Goal of the exercise ▸
Copy everything in the data below exactly except the pictures.

Raw data ▸
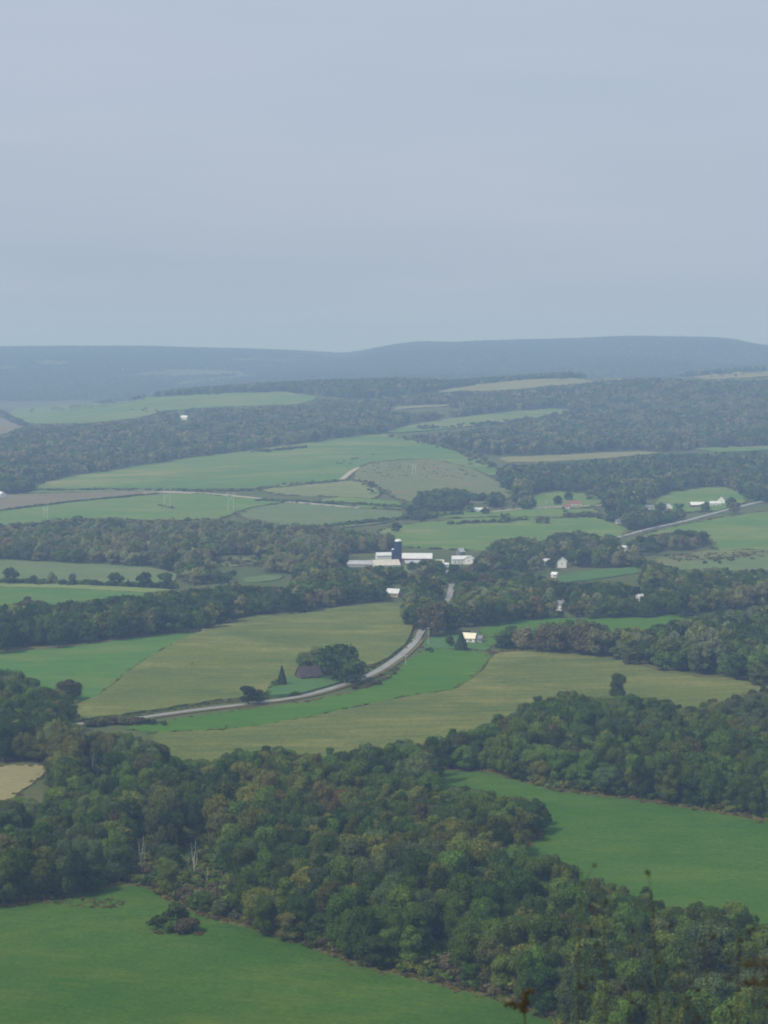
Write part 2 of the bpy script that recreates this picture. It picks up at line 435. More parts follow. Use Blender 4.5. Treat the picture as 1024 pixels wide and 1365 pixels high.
sheet('meadow', [(-90,1213)] + NEAR_EDGE + [(800,1470),(-90,1470)], M['meadow'], .15, 9)
sheet('clover_field', RIGHT_EDGE + [(1100,1270),(1000,1262),(850,1240),(700,1160),(640,1115),(580,1065)], M['meadow2'], .2, 9)
sheet('corn_field', [(200,979),(300,976),(400,961),(470,946),(540,931),(600,923),(625,912),(640,900),(660,873),(700,869),(760,874),(830,882),(870,894),(920,904),(980,908),(1012,914),(1060,925),(1000,955),(900,970),(800,970),(700,985),(650,1000),(500,1025),(300,1040),(210,1012)], M['corn2'], .9, 8)
sheet('grass_strip', [(160,972),(200,966),(250,957),(330,946),(400,938),(440,930),(480,921),(505,910),(530,895),(548,874),(570,866),(600,866),(658,873),(639,899),(624,911),(600,921),(540,929),(470,944),(400,959),(300,974),(200,977)], M['bright'], .2, 7)
sheet('corn_field', [(100,957),(98,945),(140,925),(180,891),(220,866),(270,842),(330,824),(400,821),(460,811),(545,804),(556,817),(551,840),(548,852),(528,872),(500,888),(470,898),(440,907),(380,921),(330,932),(280,937),(200,950),(110,962)], M['corn'], 1.2, 7)
sheet('lawn', [(352,931),(368,909),(392,905),(435,906),(480,900),(478,905),(440,917),(400,928)], M['lawn'], 1.5, 5, .3)
sheet('hay_field', [(-90,872),(0,869),(100,862),(200,848),(265,842),(273,843),(240,856),(214,868),(178,891),(150,913),(138,926),(100,938),(60,945),(-90,930)], M['leftgreen'], .25, 8)
sheet('hay_strip', [(-90,777),(0,776),(80,779),(160,783),(232,787),(200,791),(100,785),(0,783),(-90,783)], M['palegreen'], .4, 6, .3)
sheet('hay_strip', [(-90,784),(0,784),(100,786),(198,792),(180,812),(100,818),(0,822),(-90,822)], M['leftgreen'], .3, 6, .3)
sheet('pasture', [(-90,748),(0,747),(60,750),(130,753),(200,757),(240,766),(228,781),(160,779),(100,776),(0,773),(-90,773)], M['olive'], .4, 6, .3)
sheet('pasture', [(322,772),(350,768),(380,768),(372,774),(340,777),(322,777)], M['olive'], .4, 5, .3)
sheet('pasture', [(290,747),(312,744),(340,745),(346,752),(310,757),(292,754)], M['olive'], .4, 5, .3)
sheet('grass_field', [(640,836),(700,827),(780,824),(850,823),(905,819),(922,822),(920,840),(880,858),(800,862),(700,862),(650,862),(640,850)], M['bright'], .3, 6, .4)
sheet('lawn', [(562,866),(566,852),(600,846),(640,842),(652,850),(655,868),(620,866),(590,865)], M['lawn'], .2, 5, .3)
sheet('pasture', [(470,752),(500,745),(530,748),(575,748),(600,752),(570,764),(500,766),(440,762)], M['olive'], .4, 6, .3)
sheet('pasture', [(505,707),(530,702),(560,698),(620,692),(680,690),(740,692),(800,690),(820,700),(846,706),(835,716),(780,722),(740,738),(700,740),(640,735),(580,732),(500,728)], M['farm'], .4, 6, .4)
sheet('pasture', [(560,689),(590,683),(640,683),(680,680),(740,679),(800,680),(800,689),(740,691),(680,689),(620,691)], M['farm'], .6, 6, .4)
sheet('pasture', [(852,715),(900,702),(960,691),(1024,682),(1100,674),(1100,736),(1024,733),(955,736),(940,712),(900,709),(860,720)], M['farm'], .4, 6, .4)
sheet('brush_strip', [(870,746),(945,735),(1024,734),(1100,736),(1100,746),(1024,744),(940,746),(890,760)], M['brush'], .5, 6, .4)
sheet('pasture', [(885,760),(930,748),(1000,741),(1100,742),(1100,770),(1000,770),(900,772)], M['olive'], .5, 6, .4)
sheet('pasture', [(738,770),(790,761),(850,757),(855,764),(800,772),(750,778)], M['lawn'], .4, 5, .3)
sheet('hillside_field', [(44,649),(100,635),(160,627),(250,612),(330,602),(420,590),(500,580),(522,579),(600,600),(655,618),(668,630),(655,640),(640,628),(590,615),(545,613),(490,617),(474,626),(465,640),(450,644),(350,652),(250,653),(150,652),(50,654)], M['slope'], .8, 8, .4)
sheet('rough_pasture', [(466,641),(475,627),(491,618),(545,614),(590,616),(640,629),(655,641),(672,644),(690,662),(650,672),(560,672),(535,668),(512,656),(500,648),(480,641)], M['brush'], .8, 7, .4)
sheet('stubble_field', [(345,654),(400,647),(465,642),(480,643),(498,650),(511,658),(500,666),(440,663),(380,661)], M['tanslope'], .8, 6, .3)
sheet('ploughed_strip', [(-90,664),(0,661),(60,659),(200,656),(216,657),(190,661),(100,669),(0,681),(-90,690)], M['mauve'], .8, 6, .3)
sheet('hillside_field', [(-90,656),(0,653),(50,655),(150,653),(250,654),(240,656),(60,658),(0,660),(-90,663)], M['olive'], .8, 5, .2)
sheet('hillside_field', [(-90,692),(0,683),(100,670),(195,661.5),(262,659),(320,664),(380,670),(330,678),(308,688),(280,695),(160,694),(50,698),(0,703),(-90,703)], M['farm'], .7, 6, .3)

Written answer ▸
Write part 2 of the bpy script that recreates this picture. It picks up at line 435. More parts follow. Use Blender 4.5. Treat the picture as 1024 pixels wide and 1365 pixels high.
sheet('meadow', [(-90,1213)] + NEAR_EDGE + [(800,1470),(-90,1470)], M['meadow'], .15, 9)
sheet('clover_field', RIGHT_EDGE + [(1100,1270),(1000,1262),(850,1240),(700,1160),(640,1115),(580,1065)], M['meadow2'], .2, 9)
sheet('corn_field', [(200,979),(300,976),(400,961),(470,946),(540,931),(600,923),(625,912),(640,900),(660,873),(700,869),(760,874),(830,882),(870,894),(920,904),(980,908),(1012,914),(1060,925),(1000,955),(900,970),(800,970),(700,985),(650,1000),(500,1025),(300,1040),(210,1012)], M['corn2'], .9, 8)
sheet('grass_strip', [(160,972),(200,966),(250,957),(330,946),(400,938),(440,930),(480,921),(505,910),(530,895),(548,874),(570,866),(600,866),(658,873),(639,899),(624,911),(600,921),(540,929),(470,944),(400,959),(300,974),(200,977)], M['bright'], .2, 7)
sheet('corn_field', [(100,957),(98,945),(140,925),(180,891),(220,866),(270,842),(330,824),(400,821),(460,811),(545,804),(556,817),(551,840),(548,852),(528,872),(500,888),(470,898),(440,907),(380,921),(330,932),(280,937),(200,950),(110,962)], M['corn'], 1.2, 7)
sheet('lawn', [(352,931),(368,909),(392,905),(435,906),(480,900),(478,905),(440,917),(400,928)], M['lawn'], 1.5, 5, .3)
sheet('hay_field', [(-90,872),(0,869),(100,862),(200,848),(265,842),(273,843),(240,856),(214,868),(178,891),(150,913),(138,926),(100,938),(60,945),(-90,930)], M['leftgreen'], .25, 8)
sheet('hay_strip', [(-90,777),(0,776),(80,779),(160,783),(232,787),(200,791),(100,785),(0,783),(-90,783)], M['palegreen'], .4, 6, .3)
sheet('hay_strip', [(-90,784),(0,784),(100,786),(198,792),(180,812),(100,818),(0,822),(-90,822)], M['leftgreen'], .3, 6, .3)
sheet('pasture', [(-90,748),(0,747),(60,750),(130,753),(200,757),(240,766),(228,781),(160,779),(100,776),(0,773),(-90,773)], M['olive'], .4, 6, .3)
sheet('pasture', [(322,772),(350,768),(380,768),(372,774),(340,777),(322,777)], M['olive'], .4, 5, .3)
sheet('pasture', [(290,747),(312,744),(340,745),(346,752),(310,757),(292,754)], M['olive'], .4, 5, .3)
sheet('grass_field', [(640,836),(700,827),(780,824),(850,823),(905,819),(922,822),(920,840),(880,858),(800,862),(700,862),(650,862),(640,850)], M['bright'], .3, 6, .4)
sheet('lawn', [(562,866),(566,852),(600,846),(640,842),(652,850),(655,868),(620,866),(590,865)], M['lawn'], .2, 5, .3)
sheet('pasture', [(470,752),(500,745),(530,748),(575,748),(600,752),(570,764),(500,766),(440,762)], M['olive'], .4, 6, .3)
sheet('pasture', [(505,707),(530,702),(560,698),(620,692),(680,690),(740,692),(800,690),(820,700),(846,706),(835,716),(780,722),(740,738),(700,740),(640,735),(580,732),(500,728)], M['farm'], .4, 6, .4)
sheet('pasture', [(560,689),(590,683),(640,683),(680,680),(740,679),(800,680),(800,689),(740,691),(680,689),(620,691)], M['farm'], .6, 6, .4)
sheet('pasture', [(852,715),(900,702),(960,691),(1024,682),(1100,674),(1100,736),(1024,733),(955,736),(940,712),(900,709),(860,720)], M['farm'], .4, 6, .4)
sheet('brush_strip', [(870,746),(945,735),(1024,734),(1100,736),(1100,746),(1024,744),(940,746),(890,760)], M['brush'], .5, 6, .4)
sheet('pasture', [(885,760),(930,748),(1000,741),(1100,742),(1100,770),(1000,770),(900,772)], M['olive'], .5, 6, .4)
sheet('pasture', [(738,770),(790,761),(850,757),(855,764),(800,772),(750,778)], M['lawn'], .4, 5, .3)
sheet('hillside_field', [(44,649),(100,635),(160,627),(250,612),(330,602),(420,590),(500,580),(522,579),(600,600),(655,618),(668,630),(655,640),(640,628),(590,615),(545,613),(490,617),(474,626),(465,640),(450,644),(350,652),(250,653),(150,652),(50,654)], M['slope'], .8, 8, .4)
sheet('rough_pasture', [(466,641),(475,627),(491,618),(545,614),(590,616),(640,629),(655,641),(672,644),(690,662),(650,672),(560,672),(535,668),(512,656),(500,648),(480,641)], M['brush'], .8, 7, .4)
sheet('stubble_field', [(345,654),(400,647),(465,642),(480,643),(498,650),(511,658),(500,666),(440,663),(380,661)], M['tanslope'], .8, 6, .3)
sheet('ploughed_strip', [(-90,664),(0,661),(60,659),(200,656),(216,657),(190,661),(100,669),(0,681),(-90,690)], M['mauve'], .8, 6, .3)
sheet('hillside_field', [(-90,656),(0,653),(50,655),(150,653),(250,654),(240,656),(60,658),(0,660),(-90,663)], M['olive'], .8, 5, .2)
sheet('hillside_field', [(-90,692),(0,683),(100,670),(195,661.5),(262,659),(320,664),(380,670),(330,678),(308,688),(280,695),(160,694),(50,698),(0,703),(-90,703)], M['farm'], .7, 6, .3)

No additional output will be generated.